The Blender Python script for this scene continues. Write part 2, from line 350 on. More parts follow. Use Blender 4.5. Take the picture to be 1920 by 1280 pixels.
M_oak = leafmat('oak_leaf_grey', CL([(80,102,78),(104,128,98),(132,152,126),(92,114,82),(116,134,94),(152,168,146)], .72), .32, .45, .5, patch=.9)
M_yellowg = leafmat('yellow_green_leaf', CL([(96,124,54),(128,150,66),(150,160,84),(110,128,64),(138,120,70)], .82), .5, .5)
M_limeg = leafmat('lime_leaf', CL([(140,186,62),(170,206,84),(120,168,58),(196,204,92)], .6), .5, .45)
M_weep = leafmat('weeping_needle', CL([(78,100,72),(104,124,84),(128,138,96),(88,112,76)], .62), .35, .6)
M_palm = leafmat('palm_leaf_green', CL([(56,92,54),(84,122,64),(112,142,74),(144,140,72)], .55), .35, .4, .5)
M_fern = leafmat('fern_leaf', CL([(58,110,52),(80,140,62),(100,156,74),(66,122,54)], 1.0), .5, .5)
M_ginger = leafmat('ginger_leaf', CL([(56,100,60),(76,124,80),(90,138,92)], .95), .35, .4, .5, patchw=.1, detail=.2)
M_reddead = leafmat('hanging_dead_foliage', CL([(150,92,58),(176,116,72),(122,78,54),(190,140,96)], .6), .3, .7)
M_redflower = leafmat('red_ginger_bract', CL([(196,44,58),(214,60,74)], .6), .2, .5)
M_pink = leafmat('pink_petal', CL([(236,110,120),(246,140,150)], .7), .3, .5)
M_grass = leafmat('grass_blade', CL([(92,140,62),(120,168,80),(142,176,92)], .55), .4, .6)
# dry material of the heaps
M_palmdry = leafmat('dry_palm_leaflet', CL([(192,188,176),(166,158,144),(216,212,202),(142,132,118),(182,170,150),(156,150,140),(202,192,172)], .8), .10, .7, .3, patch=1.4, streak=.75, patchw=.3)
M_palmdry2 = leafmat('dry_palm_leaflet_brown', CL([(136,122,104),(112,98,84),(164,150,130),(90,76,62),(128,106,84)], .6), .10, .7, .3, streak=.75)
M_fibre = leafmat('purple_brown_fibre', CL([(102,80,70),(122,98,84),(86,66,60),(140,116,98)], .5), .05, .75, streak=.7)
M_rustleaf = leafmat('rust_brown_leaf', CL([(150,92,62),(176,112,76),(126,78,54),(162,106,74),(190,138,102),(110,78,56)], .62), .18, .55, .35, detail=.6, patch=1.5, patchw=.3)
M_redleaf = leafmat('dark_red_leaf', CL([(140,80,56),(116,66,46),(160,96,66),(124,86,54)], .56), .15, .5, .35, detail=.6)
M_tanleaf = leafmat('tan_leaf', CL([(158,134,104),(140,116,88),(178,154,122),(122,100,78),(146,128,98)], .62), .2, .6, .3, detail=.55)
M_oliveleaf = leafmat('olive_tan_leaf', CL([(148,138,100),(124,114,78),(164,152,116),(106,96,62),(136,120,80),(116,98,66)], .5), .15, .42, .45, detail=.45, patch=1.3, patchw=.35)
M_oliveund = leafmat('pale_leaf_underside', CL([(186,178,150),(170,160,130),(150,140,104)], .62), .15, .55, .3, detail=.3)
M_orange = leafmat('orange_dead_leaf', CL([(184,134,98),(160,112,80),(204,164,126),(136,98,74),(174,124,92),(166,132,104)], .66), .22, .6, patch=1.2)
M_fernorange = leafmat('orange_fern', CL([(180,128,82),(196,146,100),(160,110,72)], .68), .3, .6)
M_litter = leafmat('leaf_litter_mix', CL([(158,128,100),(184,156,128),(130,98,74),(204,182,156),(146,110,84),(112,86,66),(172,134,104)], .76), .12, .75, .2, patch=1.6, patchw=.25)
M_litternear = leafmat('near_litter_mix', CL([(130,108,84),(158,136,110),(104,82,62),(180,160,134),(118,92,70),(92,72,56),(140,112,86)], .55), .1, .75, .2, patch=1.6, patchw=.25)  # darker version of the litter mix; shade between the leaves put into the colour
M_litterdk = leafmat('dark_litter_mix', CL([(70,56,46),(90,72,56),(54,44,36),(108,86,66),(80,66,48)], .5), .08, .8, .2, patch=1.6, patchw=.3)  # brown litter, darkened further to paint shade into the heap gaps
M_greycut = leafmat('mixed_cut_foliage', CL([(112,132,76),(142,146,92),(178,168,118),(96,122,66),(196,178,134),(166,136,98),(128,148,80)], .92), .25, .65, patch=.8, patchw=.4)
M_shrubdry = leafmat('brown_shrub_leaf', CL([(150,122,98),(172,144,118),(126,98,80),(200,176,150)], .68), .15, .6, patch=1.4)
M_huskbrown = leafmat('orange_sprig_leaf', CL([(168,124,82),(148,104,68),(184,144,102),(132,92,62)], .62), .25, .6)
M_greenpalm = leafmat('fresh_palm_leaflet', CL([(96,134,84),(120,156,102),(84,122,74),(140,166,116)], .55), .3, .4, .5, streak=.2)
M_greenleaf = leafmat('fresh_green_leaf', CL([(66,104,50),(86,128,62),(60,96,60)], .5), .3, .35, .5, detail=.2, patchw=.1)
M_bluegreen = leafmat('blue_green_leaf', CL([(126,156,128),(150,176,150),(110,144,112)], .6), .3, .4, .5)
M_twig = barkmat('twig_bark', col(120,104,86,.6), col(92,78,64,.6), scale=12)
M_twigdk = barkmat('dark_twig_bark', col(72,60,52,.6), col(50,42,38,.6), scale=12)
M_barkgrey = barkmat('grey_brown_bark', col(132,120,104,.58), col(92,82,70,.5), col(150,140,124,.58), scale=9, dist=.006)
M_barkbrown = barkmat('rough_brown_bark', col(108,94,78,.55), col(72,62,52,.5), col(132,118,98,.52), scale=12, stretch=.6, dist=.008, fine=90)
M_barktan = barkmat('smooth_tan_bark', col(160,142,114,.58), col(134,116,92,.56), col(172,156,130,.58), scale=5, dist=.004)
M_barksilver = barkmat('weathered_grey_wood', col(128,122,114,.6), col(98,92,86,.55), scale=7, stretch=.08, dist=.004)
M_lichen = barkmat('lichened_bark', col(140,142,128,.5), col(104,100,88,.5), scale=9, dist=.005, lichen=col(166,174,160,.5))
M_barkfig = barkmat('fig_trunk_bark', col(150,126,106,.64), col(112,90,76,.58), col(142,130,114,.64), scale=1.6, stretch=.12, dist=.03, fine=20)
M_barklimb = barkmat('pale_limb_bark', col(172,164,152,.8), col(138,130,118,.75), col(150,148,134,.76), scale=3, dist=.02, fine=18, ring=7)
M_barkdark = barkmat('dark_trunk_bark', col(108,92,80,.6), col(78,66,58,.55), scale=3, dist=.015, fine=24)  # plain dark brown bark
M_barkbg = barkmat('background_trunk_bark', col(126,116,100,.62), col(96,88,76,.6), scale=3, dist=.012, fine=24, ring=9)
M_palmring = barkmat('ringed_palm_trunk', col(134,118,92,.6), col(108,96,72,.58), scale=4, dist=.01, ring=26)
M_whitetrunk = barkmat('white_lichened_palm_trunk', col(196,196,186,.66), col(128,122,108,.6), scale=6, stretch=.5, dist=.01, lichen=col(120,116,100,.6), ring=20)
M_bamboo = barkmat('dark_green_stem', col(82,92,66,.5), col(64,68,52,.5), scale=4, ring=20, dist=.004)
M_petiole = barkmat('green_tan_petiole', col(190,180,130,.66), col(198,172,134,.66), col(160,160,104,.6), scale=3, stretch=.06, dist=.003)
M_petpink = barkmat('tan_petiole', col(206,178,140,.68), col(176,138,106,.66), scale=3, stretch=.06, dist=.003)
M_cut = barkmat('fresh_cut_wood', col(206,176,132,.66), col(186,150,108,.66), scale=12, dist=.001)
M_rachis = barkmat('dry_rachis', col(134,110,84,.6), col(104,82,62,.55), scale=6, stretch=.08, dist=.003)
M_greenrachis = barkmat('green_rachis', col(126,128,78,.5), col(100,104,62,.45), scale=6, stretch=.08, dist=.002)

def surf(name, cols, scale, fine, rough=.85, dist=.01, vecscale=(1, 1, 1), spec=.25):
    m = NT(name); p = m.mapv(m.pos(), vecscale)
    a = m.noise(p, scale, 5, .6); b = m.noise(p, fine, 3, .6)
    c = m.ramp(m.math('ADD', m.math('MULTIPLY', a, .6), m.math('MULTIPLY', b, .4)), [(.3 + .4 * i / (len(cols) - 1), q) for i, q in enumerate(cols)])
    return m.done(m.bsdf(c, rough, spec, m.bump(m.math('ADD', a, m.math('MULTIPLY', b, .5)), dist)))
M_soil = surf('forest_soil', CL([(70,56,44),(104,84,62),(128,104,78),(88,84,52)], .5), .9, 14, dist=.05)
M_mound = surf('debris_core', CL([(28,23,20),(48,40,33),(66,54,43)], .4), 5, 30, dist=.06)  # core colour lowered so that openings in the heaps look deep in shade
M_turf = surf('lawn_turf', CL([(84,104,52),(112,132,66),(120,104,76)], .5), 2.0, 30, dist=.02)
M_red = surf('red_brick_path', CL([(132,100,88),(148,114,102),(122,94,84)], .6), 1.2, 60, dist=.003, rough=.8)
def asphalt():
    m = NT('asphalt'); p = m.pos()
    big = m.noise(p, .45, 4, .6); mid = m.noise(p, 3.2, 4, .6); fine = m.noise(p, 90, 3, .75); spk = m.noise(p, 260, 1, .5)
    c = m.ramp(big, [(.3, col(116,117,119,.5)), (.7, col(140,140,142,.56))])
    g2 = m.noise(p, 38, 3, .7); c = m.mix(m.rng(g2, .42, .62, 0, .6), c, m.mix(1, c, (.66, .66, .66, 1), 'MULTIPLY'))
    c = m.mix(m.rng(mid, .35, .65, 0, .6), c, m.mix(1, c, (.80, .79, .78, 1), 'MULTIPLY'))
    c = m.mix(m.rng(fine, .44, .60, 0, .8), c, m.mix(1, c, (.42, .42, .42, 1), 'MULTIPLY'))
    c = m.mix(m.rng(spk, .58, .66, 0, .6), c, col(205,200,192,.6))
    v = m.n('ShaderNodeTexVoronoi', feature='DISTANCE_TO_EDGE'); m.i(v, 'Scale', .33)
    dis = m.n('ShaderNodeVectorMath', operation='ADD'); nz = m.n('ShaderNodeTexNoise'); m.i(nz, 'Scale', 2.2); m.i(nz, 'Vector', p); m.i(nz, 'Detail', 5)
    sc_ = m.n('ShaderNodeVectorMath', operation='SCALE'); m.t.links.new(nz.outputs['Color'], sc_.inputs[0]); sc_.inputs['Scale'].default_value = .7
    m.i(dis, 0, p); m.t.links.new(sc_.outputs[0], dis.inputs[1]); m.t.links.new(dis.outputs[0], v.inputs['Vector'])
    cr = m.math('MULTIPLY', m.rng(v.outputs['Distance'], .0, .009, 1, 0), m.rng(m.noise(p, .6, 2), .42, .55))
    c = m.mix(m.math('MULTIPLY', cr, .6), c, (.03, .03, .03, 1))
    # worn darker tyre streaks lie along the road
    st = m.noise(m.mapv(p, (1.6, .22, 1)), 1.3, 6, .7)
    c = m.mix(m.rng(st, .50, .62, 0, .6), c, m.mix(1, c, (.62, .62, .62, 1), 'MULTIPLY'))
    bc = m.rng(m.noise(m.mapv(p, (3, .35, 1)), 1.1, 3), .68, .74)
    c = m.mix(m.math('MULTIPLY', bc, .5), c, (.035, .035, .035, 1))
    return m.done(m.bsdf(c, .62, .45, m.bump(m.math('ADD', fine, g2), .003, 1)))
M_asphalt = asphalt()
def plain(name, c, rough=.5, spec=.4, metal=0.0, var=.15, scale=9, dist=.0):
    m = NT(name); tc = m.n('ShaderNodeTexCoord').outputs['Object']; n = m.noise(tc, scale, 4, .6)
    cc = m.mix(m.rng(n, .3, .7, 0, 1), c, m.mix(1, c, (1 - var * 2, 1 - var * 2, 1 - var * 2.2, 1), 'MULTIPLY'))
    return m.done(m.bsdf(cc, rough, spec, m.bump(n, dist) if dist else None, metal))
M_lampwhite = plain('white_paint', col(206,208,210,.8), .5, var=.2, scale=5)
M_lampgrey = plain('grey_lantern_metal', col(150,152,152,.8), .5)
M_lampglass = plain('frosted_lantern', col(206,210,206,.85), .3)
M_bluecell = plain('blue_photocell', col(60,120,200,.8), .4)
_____
**Exercise description**
Of the lines above, copy each that contains "surf".

**Worked solution**
def surf(name, cols, scale, fine, rough=.85, dist=.01, vecscale=(1, 1, 1), spec=.25):
M_soil = surf('forest_soil', CL([(70,56,44),(104,84,62),(128,104,78),(88,84,52)], .5), .9, 14, dist=.05)
M_mound = surf('debris_core', CL([(28,23,20),(48,40,33),(66,54,43)], .4), 5, 30, dist=.06)  # core colour lowered so that openings in the heaps look deep in shade
M_turf = surf('lawn_turf', CL([(84,104,52),(112,132,66),(120,104,76)], .5), 2.0, 30, dist=.02)
M_red = surf('red_brick_path', CL([(132,100,88),(148,114,102),(122,94,84)], .6), 1.2, 60, dist=.003, rough=.8)